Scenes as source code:
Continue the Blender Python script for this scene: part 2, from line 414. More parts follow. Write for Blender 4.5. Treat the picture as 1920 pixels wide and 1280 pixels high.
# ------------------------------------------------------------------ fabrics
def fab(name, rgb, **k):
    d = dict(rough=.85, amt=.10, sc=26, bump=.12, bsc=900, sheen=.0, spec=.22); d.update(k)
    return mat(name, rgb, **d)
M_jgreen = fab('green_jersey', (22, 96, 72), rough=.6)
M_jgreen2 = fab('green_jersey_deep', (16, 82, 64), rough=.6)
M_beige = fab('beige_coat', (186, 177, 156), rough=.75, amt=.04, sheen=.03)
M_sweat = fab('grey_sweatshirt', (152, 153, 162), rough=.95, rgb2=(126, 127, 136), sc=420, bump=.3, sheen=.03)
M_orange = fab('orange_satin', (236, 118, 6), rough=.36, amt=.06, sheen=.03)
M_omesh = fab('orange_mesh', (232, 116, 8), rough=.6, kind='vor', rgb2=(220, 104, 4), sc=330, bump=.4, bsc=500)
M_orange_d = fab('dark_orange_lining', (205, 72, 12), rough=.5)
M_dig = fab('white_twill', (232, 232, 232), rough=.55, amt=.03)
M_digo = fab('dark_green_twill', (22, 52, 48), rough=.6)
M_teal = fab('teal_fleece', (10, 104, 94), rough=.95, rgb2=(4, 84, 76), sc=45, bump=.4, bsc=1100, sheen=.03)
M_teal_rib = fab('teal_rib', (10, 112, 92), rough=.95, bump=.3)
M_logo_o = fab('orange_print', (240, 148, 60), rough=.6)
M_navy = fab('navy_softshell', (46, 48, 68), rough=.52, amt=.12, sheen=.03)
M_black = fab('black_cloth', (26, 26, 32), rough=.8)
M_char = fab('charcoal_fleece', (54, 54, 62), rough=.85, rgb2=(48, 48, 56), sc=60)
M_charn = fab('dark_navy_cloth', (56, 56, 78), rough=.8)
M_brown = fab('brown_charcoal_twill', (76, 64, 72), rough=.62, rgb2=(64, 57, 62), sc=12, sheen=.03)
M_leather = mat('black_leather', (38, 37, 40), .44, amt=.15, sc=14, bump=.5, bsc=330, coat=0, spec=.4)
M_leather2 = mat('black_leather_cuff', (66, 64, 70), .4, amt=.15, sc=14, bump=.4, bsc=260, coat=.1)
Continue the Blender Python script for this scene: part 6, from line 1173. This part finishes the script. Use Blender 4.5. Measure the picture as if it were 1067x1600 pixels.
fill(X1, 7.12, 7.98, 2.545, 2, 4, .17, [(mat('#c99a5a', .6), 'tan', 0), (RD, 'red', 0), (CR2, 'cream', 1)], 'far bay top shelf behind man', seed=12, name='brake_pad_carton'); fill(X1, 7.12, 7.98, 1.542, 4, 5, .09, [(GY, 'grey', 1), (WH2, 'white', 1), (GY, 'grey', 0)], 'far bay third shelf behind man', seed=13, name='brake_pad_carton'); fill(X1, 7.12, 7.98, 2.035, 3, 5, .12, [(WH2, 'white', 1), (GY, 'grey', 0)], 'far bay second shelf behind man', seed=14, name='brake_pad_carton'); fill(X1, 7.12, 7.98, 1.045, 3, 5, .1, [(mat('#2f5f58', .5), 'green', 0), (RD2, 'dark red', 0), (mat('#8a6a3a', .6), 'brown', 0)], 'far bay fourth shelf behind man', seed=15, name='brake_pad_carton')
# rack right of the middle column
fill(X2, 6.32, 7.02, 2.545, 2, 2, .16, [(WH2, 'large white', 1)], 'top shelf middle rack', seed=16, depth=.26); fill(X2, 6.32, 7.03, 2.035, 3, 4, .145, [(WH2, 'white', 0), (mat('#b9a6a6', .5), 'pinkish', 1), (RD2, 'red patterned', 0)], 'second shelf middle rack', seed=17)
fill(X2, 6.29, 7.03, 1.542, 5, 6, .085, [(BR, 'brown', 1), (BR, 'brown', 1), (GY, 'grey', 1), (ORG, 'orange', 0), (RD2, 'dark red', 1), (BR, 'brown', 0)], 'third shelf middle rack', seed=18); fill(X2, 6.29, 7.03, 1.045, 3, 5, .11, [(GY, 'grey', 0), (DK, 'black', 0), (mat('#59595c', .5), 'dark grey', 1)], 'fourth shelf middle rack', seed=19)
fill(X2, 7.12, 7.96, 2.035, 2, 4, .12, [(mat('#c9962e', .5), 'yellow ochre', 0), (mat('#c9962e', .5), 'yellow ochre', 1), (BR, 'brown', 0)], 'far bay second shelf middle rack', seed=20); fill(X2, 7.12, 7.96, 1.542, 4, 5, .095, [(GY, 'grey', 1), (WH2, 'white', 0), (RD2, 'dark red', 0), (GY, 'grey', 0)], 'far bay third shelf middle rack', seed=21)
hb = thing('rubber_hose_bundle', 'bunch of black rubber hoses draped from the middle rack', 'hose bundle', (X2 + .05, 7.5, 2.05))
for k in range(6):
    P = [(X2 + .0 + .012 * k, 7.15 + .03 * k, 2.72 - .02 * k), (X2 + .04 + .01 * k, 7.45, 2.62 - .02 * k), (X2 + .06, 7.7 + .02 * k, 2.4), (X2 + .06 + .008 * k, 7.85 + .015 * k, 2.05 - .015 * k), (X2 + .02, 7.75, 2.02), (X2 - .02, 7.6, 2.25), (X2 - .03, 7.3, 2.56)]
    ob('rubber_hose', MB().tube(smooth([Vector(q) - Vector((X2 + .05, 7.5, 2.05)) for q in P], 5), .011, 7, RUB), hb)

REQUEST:
Print the records once more, exactly as they were given.

RESULT:
Continue the Blender Python script for this scene: part 2, from line 414. More parts follow. Write for Blender 4.5. Treat the picture as 1920 pixels wide and 1280 pixels high.
# ------------------------------------------------------------------ fabrics
def fab(name, rgb, **k):
    d = dict(rough=.85, amt=.10, sc=26, bump=.12, bsc=900, sheen=.0, spec=.22); d.update(k)
    return mat(name, rgb, **d)
M_jgreen = fab('green_jersey', (22, 96, 72), rough=.6)
M_jgreen2 = fab('green_jersey_deep', (16, 82, 64), rough=.6)
M_beige = fab('beige_coat', (186, 177, 156), rough=.75, amt=.04, sheen=.03)
M_sweat = fab('grey_sweatshirt', (152, 153, 162), rough=.95, rgb2=(126, 127, 136), sc=420, bump=.3, sheen=.03)
M_orange = fab('orange_satin', (236, 118, 6), rough=.36, amt=.06, sheen=.03)
M_omesh = fab('orange_mesh', (232, 116, 8), rough=.6, kind='vor', rgb2=(220, 104, 4), sc=330, bump=.4, bsc=500)
M_orange_d = fab('dark_orange_lining', (205, 72, 12), rough=.5)
M_dig = fab('white_twill', (232, 232, 232), rough=.55, amt=.03)
M_digo = fab('dark_green_twill', (22, 52, 48), rough=.6)
M_teal = fab('teal_fleece', (10, 104, 94), rough=.95, rgb2=(4, 84, 76), sc=45, bump=.4, bsc=1100, sheen=.03)
M_teal_rib = fab('teal_rib', (10, 112, 92), rough=.95, bump=.3)
M_logo_o = fab('orange_print', (240, 148, 60), rough=.6)
M_navy = fab('navy_softshell', (46, 48, 68), rough=.52, amt=.12, sheen=.03)
M_black = fab('black_cloth', (26, 26, 32), rough=.8)
M_char = fab('charcoal_fleece', (54, 54, 62), rough=.85, rgb2=(48, 48, 56), sc=60)
M_charn = fab('dark_navy_cloth', (56, 56, 78), rough=.8)
M_brown = fab('brown_charcoal_twill', (76, 64, 72), rough=.62, rgb2=(64, 57, 62), sc=12, sheen=.03)
M_leather = mat('black_leather', (38, 37, 40), .44, amt=.15, sc=14, bump=.5, bsc=330, coat=0, spec=.4)
M_leather2 = mat('black_leather_cuff', (66, 64, 70), .4, amt=.15, sc=14, bump=.4, bsc=260, coat=.1)
Continue the Blender Python script for this scene: part 6, from line 1173. This part finishes the script. Use Blender 4.5. Measure the picture as if it were 1067x1600 pixels.
fill(X1, 7.12, 7.98, 2.545, 2, 4, .17, [(mat('#c99a5a', .6), 'tan', 0), (RD, 'red', 0), (CR2, 'cream', 1)], 'far bay top shelf behind man', seed=12, name='brake_pad_carton'); fill(X1, 7.12, 7.98, 1.542, 4, 5, .09, [(GY, 'grey', 1), (WH2, 'white', 1), (GY, 'grey', 0)], 'far bay third shelf behind man', seed=13, name='brake_pad_carton'); fill(X1, 7.12, 7.98, 2.035, 3, 5, .12, [(WH2, 'white', 1), (GY, 'grey', 0)], 'far bay second shelf behind man', seed=14, name='brake_pad_carton'); fill(X1, 7.12, 7.98, 1.045, 3, 5, .1, [(mat('#2f5f58', .5), 'green', 0), (RD2, 'dark red', 0), (mat('#8a6a3a', .6), 'brown', 0)], 'far bay fourth shelf behind man', seed=15, name='brake_pad_carton')
# rack right of the middle column
fill(X2, 6.32, 7.02, 2.545, 2, 2, .16, [(WH2, 'large white', 1)], 'top shelf middle rack', seed=16, depth=.26); fill(X2, 6.32, 7.03, 2.035, 3, 4, .145, [(WH2, 'white', 0), (mat('#b9a6a6', .5), 'pinkish', 1), (RD2, 'red patterned', 0)], 'second shelf middle rack', seed=17)
fill(X2, 6.29, 7.03, 1.542, 5, 6, .085, [(BR, 'brown', 1), (BR, 'brown', 1), (GY, 'grey', 1), (ORG, 'orange', 0), (RD2, 'dark red', 1), (BR, 'brown', 0)], 'third shelf middle rack', seed=18); fill(X2, 6.29, 7.03, 1.045, 3, 5, .11, [(GY, 'grey', 0), (DK, 'black', 0), (mat('#59595c', .5), 'dark grey', 1)], 'fourth shelf middle rack', seed=19)
fill(X2, 7.12, 7.96, 2.035, 2, 4, .12, [(mat('#c9962e', .5), 'yellow ochre', 0), (mat('#c9962e', .5), 'yellow ochre', 1), (BR, 'brown', 0)], 'far bay second shelf middle rack', seed=20); fill(X2, 7.12, 7.96, 1.542, 4, 5, .095, [(GY, 'grey', 1), (WH2, 'white', 0), (RD2, 'dark red', 0), (GY, 'grey', 0)], 'far bay third shelf middle rack', seed=21)
hb = thing('rubber_hose_bundle', 'bunch of black rubber hoses draped from the middle rack', 'hose bundle', (X2 + .05, 7.5, 2.05))
for k in range(6):
    P = [(X2 + .0 + .012 * k, 7.15 + .03 * k, 2.72 - .02 * k), (X2 + .04 + .01 * k, 7.45, 2.62 - .02 * k), (X2 + .06, 7.7 + .02 * k, 2.4), (X2 + .06 + .008 * k, 7.85 + .015 * k, 2.05 - .015 * k), (X2 + .02, 7.75, 2.02), (X2 - .02, 7.6, 2.25), (X2 - .03, 7.3, 2.56)]
    ob('rubber_hose', MB().tube(smooth([Vector(q) - Vector((X2 + .05, 7.5, 2.05)) for q in P], 5), .011, 7, RUB), hb)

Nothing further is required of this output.